Tuesday, July 1, 2025

The Jim Crow compromise on immigration

Only a minority of voters want immigrants here illegally to have a path to citizenship.

Most Republicans want immigrants deported. 

I wrote today's post after reviewing a report  published by the Pew Research Center on June 17. They sampled Americans on their opinions relating to immigrants. The Pew people have a good reputation for non-partisan fairness.


I came of age in the 1960s. The Civil Rights revolution was the great social triumph of my youth. I experienced it as American redemption. We had failed to live up to our ideals of liberty, justice, and equality for all, and then America changed itself. We overcame our past, with new laws and new social norms on the treatment of Native Americans, Blacks, Asians, and women. No more second class citizens. The Pew poll is a wake-up call to me. 

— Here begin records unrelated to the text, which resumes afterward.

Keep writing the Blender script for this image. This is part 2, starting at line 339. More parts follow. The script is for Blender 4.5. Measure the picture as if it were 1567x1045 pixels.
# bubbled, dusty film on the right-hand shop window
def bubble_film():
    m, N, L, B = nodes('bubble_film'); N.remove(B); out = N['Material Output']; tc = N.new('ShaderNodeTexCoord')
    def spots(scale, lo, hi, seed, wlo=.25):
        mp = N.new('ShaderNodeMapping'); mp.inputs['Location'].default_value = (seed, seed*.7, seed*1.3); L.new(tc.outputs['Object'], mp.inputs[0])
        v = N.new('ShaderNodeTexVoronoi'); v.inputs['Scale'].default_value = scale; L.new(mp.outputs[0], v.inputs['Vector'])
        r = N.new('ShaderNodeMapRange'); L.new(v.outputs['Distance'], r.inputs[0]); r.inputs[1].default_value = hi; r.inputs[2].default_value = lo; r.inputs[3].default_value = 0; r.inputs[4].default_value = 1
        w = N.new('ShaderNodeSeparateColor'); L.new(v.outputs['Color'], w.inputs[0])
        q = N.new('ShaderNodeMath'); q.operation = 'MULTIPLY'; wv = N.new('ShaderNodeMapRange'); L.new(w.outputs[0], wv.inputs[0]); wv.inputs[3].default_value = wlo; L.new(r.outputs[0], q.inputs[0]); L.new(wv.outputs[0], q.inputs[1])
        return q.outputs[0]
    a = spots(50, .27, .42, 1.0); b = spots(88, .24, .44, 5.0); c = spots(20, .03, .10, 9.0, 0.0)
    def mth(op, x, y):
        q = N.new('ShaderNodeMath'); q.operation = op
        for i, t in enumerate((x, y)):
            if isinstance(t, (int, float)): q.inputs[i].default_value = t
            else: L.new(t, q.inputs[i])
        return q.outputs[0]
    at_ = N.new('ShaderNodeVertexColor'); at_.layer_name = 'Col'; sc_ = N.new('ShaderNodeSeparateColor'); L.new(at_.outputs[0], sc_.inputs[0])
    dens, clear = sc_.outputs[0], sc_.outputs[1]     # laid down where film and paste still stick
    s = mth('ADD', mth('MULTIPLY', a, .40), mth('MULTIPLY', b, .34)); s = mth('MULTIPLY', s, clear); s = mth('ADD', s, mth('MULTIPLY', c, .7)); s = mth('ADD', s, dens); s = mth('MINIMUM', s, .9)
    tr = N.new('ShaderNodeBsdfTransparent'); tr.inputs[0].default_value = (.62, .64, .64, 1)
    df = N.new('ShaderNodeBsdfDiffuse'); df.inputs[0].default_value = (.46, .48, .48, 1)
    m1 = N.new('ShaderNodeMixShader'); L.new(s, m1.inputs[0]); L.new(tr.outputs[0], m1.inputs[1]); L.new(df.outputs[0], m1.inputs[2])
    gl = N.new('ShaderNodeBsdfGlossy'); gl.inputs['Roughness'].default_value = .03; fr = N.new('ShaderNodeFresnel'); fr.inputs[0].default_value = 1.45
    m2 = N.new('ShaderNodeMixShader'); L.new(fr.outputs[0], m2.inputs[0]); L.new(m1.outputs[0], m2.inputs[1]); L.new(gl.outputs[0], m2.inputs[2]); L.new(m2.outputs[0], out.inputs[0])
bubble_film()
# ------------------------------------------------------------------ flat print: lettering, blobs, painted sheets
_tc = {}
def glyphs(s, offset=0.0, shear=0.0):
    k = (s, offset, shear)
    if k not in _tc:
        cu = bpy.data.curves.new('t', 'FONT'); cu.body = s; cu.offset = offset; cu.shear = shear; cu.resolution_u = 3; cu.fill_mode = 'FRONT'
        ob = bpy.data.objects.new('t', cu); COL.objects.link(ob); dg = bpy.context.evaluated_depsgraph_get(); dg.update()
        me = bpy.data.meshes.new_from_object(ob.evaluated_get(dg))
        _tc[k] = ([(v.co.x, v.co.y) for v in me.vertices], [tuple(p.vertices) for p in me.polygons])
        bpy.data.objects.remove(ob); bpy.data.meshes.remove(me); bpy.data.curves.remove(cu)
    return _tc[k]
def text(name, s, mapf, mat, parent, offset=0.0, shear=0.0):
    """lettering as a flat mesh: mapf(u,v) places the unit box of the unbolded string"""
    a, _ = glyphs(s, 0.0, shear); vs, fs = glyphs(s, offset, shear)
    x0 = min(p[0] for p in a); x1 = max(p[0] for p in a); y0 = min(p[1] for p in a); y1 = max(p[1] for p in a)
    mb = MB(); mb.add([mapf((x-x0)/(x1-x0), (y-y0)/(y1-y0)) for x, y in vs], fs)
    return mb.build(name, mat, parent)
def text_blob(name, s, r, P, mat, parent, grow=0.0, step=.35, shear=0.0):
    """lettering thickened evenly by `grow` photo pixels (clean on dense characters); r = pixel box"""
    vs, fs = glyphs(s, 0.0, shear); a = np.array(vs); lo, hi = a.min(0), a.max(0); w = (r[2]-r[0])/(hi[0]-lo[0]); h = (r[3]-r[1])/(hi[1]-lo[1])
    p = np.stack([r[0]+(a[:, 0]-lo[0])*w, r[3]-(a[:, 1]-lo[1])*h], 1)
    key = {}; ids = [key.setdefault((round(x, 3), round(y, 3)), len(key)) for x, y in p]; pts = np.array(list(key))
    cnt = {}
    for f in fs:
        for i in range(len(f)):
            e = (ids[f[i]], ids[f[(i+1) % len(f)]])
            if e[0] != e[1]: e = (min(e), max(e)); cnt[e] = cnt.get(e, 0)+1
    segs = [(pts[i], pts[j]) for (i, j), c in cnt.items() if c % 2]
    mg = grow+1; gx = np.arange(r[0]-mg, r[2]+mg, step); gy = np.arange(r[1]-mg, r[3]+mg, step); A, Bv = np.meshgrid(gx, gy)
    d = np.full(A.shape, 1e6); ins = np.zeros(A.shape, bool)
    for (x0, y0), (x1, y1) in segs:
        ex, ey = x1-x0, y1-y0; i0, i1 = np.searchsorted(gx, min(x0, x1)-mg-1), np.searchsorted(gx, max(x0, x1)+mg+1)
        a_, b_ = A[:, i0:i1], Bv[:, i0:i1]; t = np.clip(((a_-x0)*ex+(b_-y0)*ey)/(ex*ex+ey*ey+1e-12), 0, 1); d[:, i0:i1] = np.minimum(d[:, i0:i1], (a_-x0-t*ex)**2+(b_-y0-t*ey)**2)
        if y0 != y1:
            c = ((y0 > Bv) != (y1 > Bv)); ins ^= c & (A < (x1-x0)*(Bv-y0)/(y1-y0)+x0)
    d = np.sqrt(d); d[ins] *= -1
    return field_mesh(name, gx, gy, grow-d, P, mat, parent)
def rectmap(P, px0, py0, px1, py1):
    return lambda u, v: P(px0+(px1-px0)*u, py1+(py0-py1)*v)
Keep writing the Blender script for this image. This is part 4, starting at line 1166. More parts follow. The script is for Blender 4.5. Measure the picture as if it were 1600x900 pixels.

 A significant minority of my fellow Americans are comfortable with deporting immigrants who are here illegally. Republicans who want deportation of all immigrants are a majority of a political party which commands a majority of both chambers of Congress and the White House. They have electoral legitimacy. Trump has the power to do mass deportations. There is also a significant swing group of voters, people "in the middle," who want to deal with immigrants by keeping them as non-citizens. That may explain why Trump and Republican politicians advocate a change in birthright citizenship. It fits a larger idea. If adult immigrants are perceived as best kept as a non-citizen underclass, then their children can be as well. Immigrants from Latin America and Asia aren't really "us," and never can be, so let's not make them "us" by some unfortunate language in the 14th Amendment. It is the 21st century's version of the Dred Scott decision.

Trump is conspicuous in using presidential power to please his team, not the whole of the country.  Let his team drink liberal tears; they love it. Some 59 percent of Republicans want undocumented immigrants deported. An additional 22 percent want to keep them here, but as a permanent non-citizen workforce. That totals some 80%. 

Only 36 percent of Americans want what Democrats speak of as their goal for immigration peace, a "path to citizenship." Democrats mis-read Hispanic voters on this issue. A significant number of Hispanics share the Republican position; 14 percent of Hispanics want deportation, and another 36 percent want permanent non-citizenship. 

The chart below records growing public disappointment with Democratic policy on immigration between 2017 and the present.

Trump succeeded in shaping the public worry about mass immigration from countries other than Western Europe. He described immigrants as replacing us. They are changing our blood, changing our language and culture. They are parasites. His attack on diversity, equity, and inclusion lays bare the racial/ethnic component. He positioned this as White people under seige. Assert their centrality as the people who own and control the country, while they still have the numbers to do so, a majority that is slipping away. If there is work to be done, let it be done by the people already here, or by hired hands on contract, not by people who invite themselves in as partners..

The Pew poll gives us a sense of the country's mood. I am probably an outlier, more pro-immigration than are most Americans.  As always, there is lots to dislike about Trump, but he isn't out of touch on this issue, not with his Republican base.